American Philosophical SocietyI wasn’t aware that the APS is still an ongoing thing, but that’s just me being ignorant again. It’s a learned society, originally inspired by the old concept of leisure. “The first drudgery of settling new colonies is now pretty well over,” wrote Benjamin Franklin in 1743, “and there are many in every province in circumstances that set them at ease, and afford leisure to cultivate the finer arts, and improve the common stock of knowledge.”

The main current exhibit at the APS museum is Gathering Voices, which “tells the story of Jefferson’s effort to collect Native American languages and its legacy at the Society,” says the museum. “Jefferson had an abiding interest in Native American culture and language, while, at the same time, supporting national policies that ultimately threatened the survival of Indigenous peoples. As president of the APS from 1797 to 1814, Jefferson charged the Society with collecting vocabularies and artifacts from Native American nations. Over the next two hundred years, the APS would become a major repository for linguistic, ethnographic, and anthropological research on Native American cultures.”

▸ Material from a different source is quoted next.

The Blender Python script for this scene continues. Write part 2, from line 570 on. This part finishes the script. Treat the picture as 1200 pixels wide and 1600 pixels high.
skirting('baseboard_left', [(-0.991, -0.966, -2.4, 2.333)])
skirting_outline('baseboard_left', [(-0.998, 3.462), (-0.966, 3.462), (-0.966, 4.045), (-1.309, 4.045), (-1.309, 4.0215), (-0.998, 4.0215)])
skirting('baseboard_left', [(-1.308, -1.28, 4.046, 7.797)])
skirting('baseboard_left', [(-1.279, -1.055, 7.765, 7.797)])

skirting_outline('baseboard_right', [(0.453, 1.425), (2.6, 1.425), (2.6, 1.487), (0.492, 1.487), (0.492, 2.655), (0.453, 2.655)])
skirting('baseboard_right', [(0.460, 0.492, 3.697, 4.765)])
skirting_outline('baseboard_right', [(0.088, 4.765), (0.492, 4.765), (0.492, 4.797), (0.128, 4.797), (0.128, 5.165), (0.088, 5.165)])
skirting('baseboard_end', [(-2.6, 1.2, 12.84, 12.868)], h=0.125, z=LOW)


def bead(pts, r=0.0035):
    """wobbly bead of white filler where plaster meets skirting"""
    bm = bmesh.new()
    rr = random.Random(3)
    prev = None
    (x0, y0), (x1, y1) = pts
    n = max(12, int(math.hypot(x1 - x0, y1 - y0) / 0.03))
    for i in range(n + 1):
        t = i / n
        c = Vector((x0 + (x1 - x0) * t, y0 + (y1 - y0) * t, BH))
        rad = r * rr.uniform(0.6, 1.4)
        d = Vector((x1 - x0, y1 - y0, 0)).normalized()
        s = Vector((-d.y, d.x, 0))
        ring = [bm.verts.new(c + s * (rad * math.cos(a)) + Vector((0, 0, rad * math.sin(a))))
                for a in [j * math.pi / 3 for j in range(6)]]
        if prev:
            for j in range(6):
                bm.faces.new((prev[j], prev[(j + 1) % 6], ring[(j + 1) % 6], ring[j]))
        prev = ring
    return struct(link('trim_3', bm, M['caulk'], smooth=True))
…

It was an interesting display, including some documents in Jefferson’s hand. The collection isn’t as large as it might have been, however. The museum also tells this little-known story: “When Thomas Jefferson left Washington after two terms as President of the United States, he packed 50 Native American vocabulary lists in a trunk and sent them on a river barge back to Monticello along with the rest of his possessions. Somewhere along the journey, a thief stole the heavy trunk, thinking it was full of treasure. Upon discovering it was only filled with papers, he tossed the seemingly worthless contents into the James River. The loss of the vocabularies represented the destruction of 30 years of collecting on Jefferson’s part.”

Photocopying. That’s what Jefferson needed, but didn’t have.

In the West Wing of Independence Hall, there’s a small exhibit that doesn’t require waiting or a ticket to enter — another thing you can do while waiting to get into the rest of the hall. The exhibit is called Great Essentials.

On display are original printed copies of the Declaration of Independence, the Articles of Confederation, and the Constitution. All very interesting, but the thing that really got my attention was the Syng inkstand. A fine work of silversmithing, and highly placed in the history of the United States. It may be the only inkstand anywhere that has a proper name, though I wouldn’t swear to it.

“Irish-born Philip Syng was the son of Philip Syng, a silversmith,” notes the Penn University Archives and Records Center. “In 1714 he and his father emigrated to America. In 1726, after a successful apprenticeship in Philadelphia and a trip to England, Philip established himself as a silversmith in Philadelphia. In 1730 he married Elizabeth Warner; together they had at least eighteen children.

“Perhaps on his trip to England, and if not, soon thereafter, Syng met Benjamin Franklin. The two formed a friendship, leading to Syng’s inclusion in the Junto, Franklin’s group of political and intellectual civic leaders… Syng was also elected to various public offices including city assessor, warden of the port, and treasurer of the city and county of Philadelphia.

“Syng was renowned as a silversmith, creating the finest work for Philadelphia’s leading families. His most famous work was the inkstand he made for the Pennsylvania Assembly, which was then used by the signers of the Declaration of Independence and the U.S. Constitution. He provided seals for the Library Company, the Union Fire Company, the Philadelphia Contributionship and for various surveyors and Pennsylvania counties. His shop produced not only silver bowls, tankards, teapots and trays but also gold belt buckles, buttons and teaspoons.”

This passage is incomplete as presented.